Renata Pepicelli is the Head of Research at Bologna University and an expert on genre issues and Islam. She has supervised the Resetdoc dossier entitled "What (Arab) Women Wants".

The articles published in this report offer differing viewpoints of cross sections of the female condition within Islam. They also dismantle a series of prejudices deeply rooted in the West’s mind. Four female scholars, the jurist Valentina Donini, Suad Eddouada, an expert on such matters, sociologist Monica Massari and historian Margot Badran, speak of the variety of women’s situations in the Islamic umma, the Muslim community that extends from the East to the West, from South to North. In other words, they write about how it is impossible to speak of the Muslim woman in the singular. The female condition in fact changes in individual cases, and in some cases greatly from one country to another, depending on individual national history and the laws resulting from the past.

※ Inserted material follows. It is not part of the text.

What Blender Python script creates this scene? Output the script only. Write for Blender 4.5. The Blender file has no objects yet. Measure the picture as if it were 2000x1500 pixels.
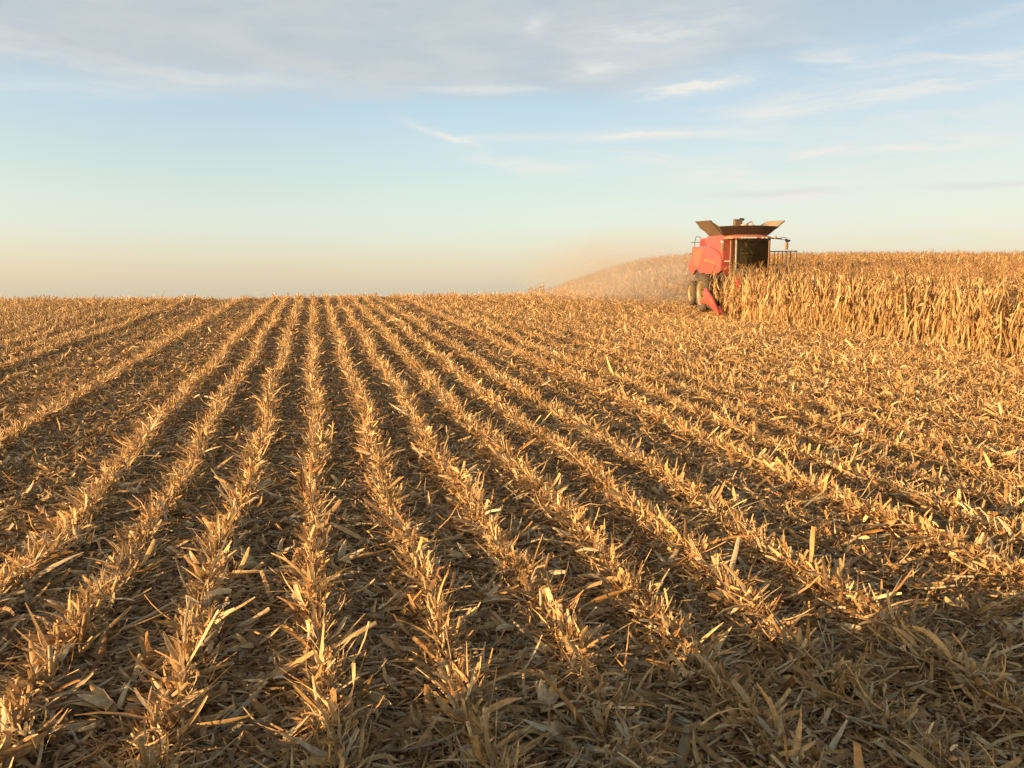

Donini illustrates this point extremely well in her paper, describing the profound diversity of Family Law that regulates in different ways the status of women in the countries of the Arab world. While Tunisia has equipped itself with an avant-garde code since 1956, Saudi Arabia still today makes no reference to modern law and applies the Shari ‘a. While Iraq appears to be moving backwards, in 2004 Morocco amended its Code, ensuring women had greater rights within the family. The expression of a singular synthesis between feminist issues and Islamic demands, the new Moroccan Code of Family Law expresses the current changes within the Maghreb monarchy and the renewal ambitions of a country attempting to merge social change with Islam reinterpreted in compliance with 21st century requirements. As Eddouada proves, Moroccan women today are considered the standard-bearers of a national project for modernisation and change affecting the entire community and all sectors of society. Women, in fact, are increasing their power not only within the family as well as the social and political sphere – their numbers are rising in parliament, in political parties and associations – but also in the religious sphere. The government’s choice to create the position of the murchidates, experts on religious matters with the task of advising and guiding women towards a more aware approach to Islam, is emblematic in this sense.

However, the diversity of the female condition is not restricted to the borders of countries with a Muslim majority. It is also present in the West, where, following migrations and conversions, a new Islam is taking shape that is not longer attributable to the migrants’ countries of origin, but has its own characteristics. Muslim women who live in Europe, or the United States, have multiple identities and senses of belonging, and with their active participation in the societies they live in, prove they can no longer be restricted to one monolithic label describing them as submissive and condemning them to being a symbol of ‘otherness.’ Islam, especially after 9/11, frightens people and many would like to delete it from the West. In Europe, Muslim women, Massari in writes, have become the main victims of the verbal and physical violence of xenophobes. More visible and recognisable than men, they are the first victims of Islamophobia, a growing phenomenon that according to Massari is not simply religious intolerance, but a new and dangerous form of racism.

As Badran says, in spite of the attacks they are subject to, and in spite of stereotypes portraying them all as subjugated women and victims, Muslim women are more active than ever in claiming their rights at a local and a global level, in searching for their own path to emancipation, not necessarily linked to western values, but created on the basis of a reinterpretation of their own culture and religion.